Article ID Journal Published Year Pages File Type
8795297 Vision Research 2018 12 Pages PDF
Abstract
Through same-different judgements, we can discriminate an immense variety of stimuli and consequently, they are critical in our everyday interaction with the environment. The quality of the judgements depends on familiarity with stimuli. A way to improve the discrimination is through learning, but to this day, we lack direct evidence of how learning shapes the same-different judgments with complex stimuli. We studied unsupervised visual discrimination learning in 42 participants, as they performed same-different judgments with two types of unfamiliar complex stimuli in the absence of labeling or individuation. Across nine daily training sessions with equiprobable same and different stimuli pairs, participants increased the sensitivity and the criterion by reducing the errors with both same and different pairs. With practice, there was a superior performance for different pairs and a bias for different response.
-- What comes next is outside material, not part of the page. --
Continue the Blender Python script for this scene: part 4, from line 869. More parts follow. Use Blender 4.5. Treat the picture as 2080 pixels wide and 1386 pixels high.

To evaluate the process underlying this bias, we manipulated the proportion of same and different pairs, which resulted in an additional proportion-induced bias, suggesting that the bias observed with equal proportions was a stimulus processing bias. Overall, these results suggest that unsupervised discrimination learning occurs through changes in the stimulus processing that increase the sensory evidence and/or the precision of the working memory. Finally, the acquired discrimination ability was fully transferred to novel exemplars of the practiced stimuli category, in agreement with the acquisition of a category specific perceptual expertise.